Dalam perkembangan kemudian, maka pada tahun 1961, wilayah-wilayah pemerintahan (bekas Swapraja) yang berstatus distrik, juga mengalami perubahan menjadi 5 wilayah pemerintahan administrasi yang disebut Kecamatan. Adapun kelima Kecamatan tersebut adalah sebagai berikut :
1.   Kecamatan Barru, bekas Swapraja Barru
2.   Kecamatan Tanete Rilau, bekas Swapraja Tanete
3.   Kecamatan Tanete Rilau, bekas Swapraja Tanete
4.   Kecamatan Soppeng Riaja, bekas Swapraja Soppeng Riaja
5.   Kecamatan Mallusettasi, bagian bekas Wilayah Swapraja Mallusetasi. (Tim Penyusun Barru, Tanpa Tahun : 9)

Sehubungan dengan perkembangan Kabupaten Barru yang begitu pesat, dari berbagai segi, maka pada tahun 1996, berdasarkan Surat Keputusan Gubernur KDH tingkat I Sulawesi Selatan Nomor 530/VI/1996 tanggal 27 Juni 1996, telah ditetapkan 2 wilayah Kecamatan Perwakilan, yaitu:
1.Kecamatan Perwakilan Balusu dengan wilayah meliputi sebahagian kecamatan Barru dan Kecamatan soppeng Riaja.

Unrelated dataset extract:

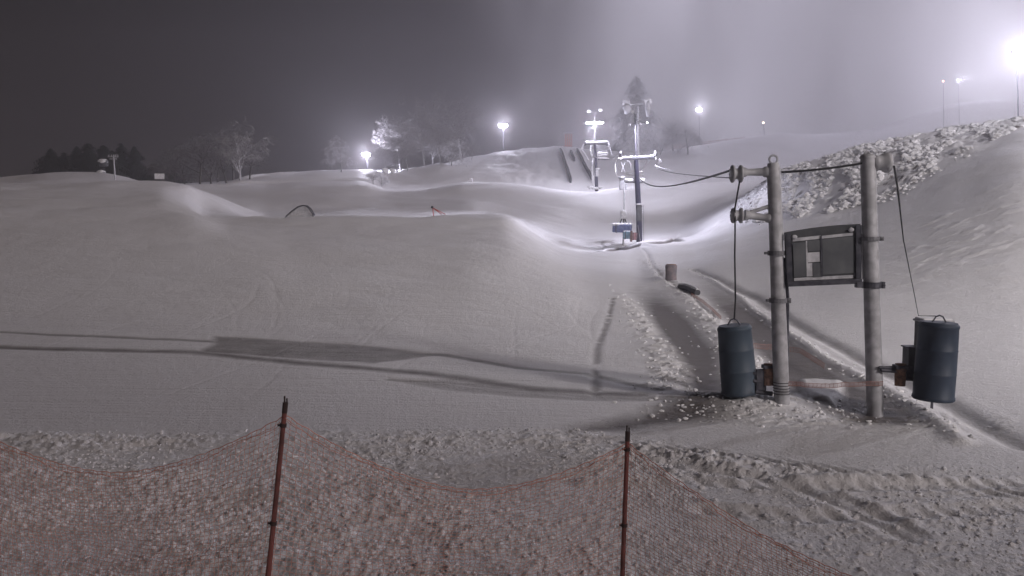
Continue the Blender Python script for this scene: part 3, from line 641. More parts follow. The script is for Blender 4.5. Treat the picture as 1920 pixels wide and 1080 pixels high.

2.Kecamatan Perwakilan Pujananting dengan wilayah meliputi sebahagian wilayah Kecamatan Tanete Riaja.
(Tim Penyusun Barru, Tanpa Tahun : 9).
Sampai pada tahun 1995 atau setelah menginjakkan usianya pada angka 45, Kabupaten Barru, telah 5 kali mengalami pergantian Bupati, yaitu :
1.   Lanakka                                                (20-2-96 s/d 1-1-1966)
2.   H. Machmud Sewang                              (16-7-1965 s/d 5-3-1980)
3.   H. Andi Syukur                                     (5-3-1980 s/d 5-3-1985)
4.   H. Mansyur A. Sulthan, BA                    (5-3-1985 s/d 5-3-1990)
5.   Drs. H.A. Pamadengrukka M                  ( 5-3-1990 s/d 5-3-1995)
6.   Drs. H.A. Makkassau Razak                   (6-4-1995 s/d 6-4-2000)

Memasuki pertengahan tahun 2000, Kabupaten Barru yang sebelumnya memiliki lima Kecamatan dan dua Kecamatan Perwakilan telah memiliki tujuh Kecamatan dengan ditetapkannya kedua Kecamatan Perwakilan tersebut menjadi Kecamatan Defenitif dengan wilayah yang sama ketika masih berstatus sebagai Kecamatan Perwakilan.